Thursday, February 09, 2017

The Peanut Butter and Jelly Sandwich Mindset

Making a peanut butter and jelly sandwich isn’t hard, I don’t think that an instruction manual was ever requested by someone desiring to put one together. One day at work, I thought aloud and mused as to how much jelly would be considered too much when making a sandwich. No one really commented, but I got the feeling that many of my associates, thought I was not playing with a full deck.

You make the sandwich put it in your lunchbox and eat it at work without a second thought. If someone asked me how I rated the sandwich, I’d probably look at them sideways and think they were being funny. PB&J is not an exotic expensive lunch.

Let’s do the impossible, add politics to a peanut butter and jelly sandwich. Nancy Pelosi and Donald Trump both make a PB&J. We know from the start, that both will complain that the other sandwich has too much or too little of one or both ingredients. Neither one will like how the other’s sandwich was constructed. One will want to create a bureaucracy to regulate how the sandwich is made. The other will be against government controls on sandwiches.

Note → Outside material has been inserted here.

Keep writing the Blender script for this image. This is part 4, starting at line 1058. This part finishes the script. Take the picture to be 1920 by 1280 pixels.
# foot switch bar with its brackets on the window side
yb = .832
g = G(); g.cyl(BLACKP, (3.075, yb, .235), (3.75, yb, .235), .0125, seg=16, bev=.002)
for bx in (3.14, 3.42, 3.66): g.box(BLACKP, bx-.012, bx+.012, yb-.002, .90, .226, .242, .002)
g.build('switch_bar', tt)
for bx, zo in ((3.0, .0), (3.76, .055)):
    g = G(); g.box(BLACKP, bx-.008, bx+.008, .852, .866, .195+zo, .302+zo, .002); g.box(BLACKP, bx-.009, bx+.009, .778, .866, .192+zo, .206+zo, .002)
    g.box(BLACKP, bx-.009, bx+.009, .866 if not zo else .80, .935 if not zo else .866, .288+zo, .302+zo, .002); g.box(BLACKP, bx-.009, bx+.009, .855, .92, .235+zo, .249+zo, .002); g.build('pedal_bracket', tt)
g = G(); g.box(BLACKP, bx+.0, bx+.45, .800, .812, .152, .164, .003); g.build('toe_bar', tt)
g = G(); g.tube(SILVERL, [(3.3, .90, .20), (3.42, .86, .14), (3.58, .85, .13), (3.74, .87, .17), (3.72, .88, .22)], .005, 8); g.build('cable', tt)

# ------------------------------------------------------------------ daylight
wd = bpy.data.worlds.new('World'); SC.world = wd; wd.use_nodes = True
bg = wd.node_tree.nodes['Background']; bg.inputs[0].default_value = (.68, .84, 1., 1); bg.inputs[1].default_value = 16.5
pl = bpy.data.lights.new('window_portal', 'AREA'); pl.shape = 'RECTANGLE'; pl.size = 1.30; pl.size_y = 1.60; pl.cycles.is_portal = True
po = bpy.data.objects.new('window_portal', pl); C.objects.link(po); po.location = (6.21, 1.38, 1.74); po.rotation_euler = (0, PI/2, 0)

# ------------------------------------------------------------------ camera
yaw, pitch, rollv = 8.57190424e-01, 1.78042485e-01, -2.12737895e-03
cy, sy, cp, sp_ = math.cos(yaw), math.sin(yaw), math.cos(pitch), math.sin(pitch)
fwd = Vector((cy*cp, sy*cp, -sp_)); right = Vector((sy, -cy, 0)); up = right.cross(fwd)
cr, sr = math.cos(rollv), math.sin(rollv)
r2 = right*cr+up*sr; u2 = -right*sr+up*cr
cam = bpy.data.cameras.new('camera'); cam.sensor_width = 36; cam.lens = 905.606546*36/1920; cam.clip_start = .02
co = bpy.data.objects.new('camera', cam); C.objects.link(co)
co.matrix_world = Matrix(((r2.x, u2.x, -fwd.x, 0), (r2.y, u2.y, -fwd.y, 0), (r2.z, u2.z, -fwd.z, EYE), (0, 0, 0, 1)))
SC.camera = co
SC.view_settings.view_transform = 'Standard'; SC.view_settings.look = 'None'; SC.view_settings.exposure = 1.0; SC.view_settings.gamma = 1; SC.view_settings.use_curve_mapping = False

So, when you turn on the news, and they have a Republican and a Democrat discussing the issues, you already know each side’s argument. It’s all about that peanut butter and jelly sandwich. There is no real skill in making a peanut butter and jelly sandwich. The real skill, is to not run out of peanut butter, jelly or the bread to put it on.

6 comments:

dearieme said...

I had assumed that peanut butter was all-American, but WKPD says that it was a Canadian invention. Ah well.

AIM said...

A peanut butter and jelly sandwich has a higher IQ and more integrity than any US Congress-person.

Anonymous said...

Millennials do not care about PB&J, yet that is all the politicans talk about.

Anonymous said...

...I agree with Aim. A PB&J has more integrity because, unlike a US Congress-person, you can put a PB&J in your bag and it will not try to devour everything else around it (for its own gain).

Anonymous said...

..A PB&J has a higher IQ? Perhaps we can see that by example:
A Congress-person and a PB&J consider signing a new law.
On each desk sits 20,000 pages of Obamacare, which neither can read.
The Congress-person signs, believing in fairy tales and that
"we have to pass the bill so that you can find out what is in it" ,
while the PB&J just sits there.

Jim in San Marcos said...

Hi All

I think we can all agree that a Peanut Butter and Jelly sandwich even though it may not be able to claim American citizenship, is an item that doesn't need a Supreme Court ruling on who can eat one.

Of course, I'll bet there is a Democrat out there somewhere willing to argue that rather moot point.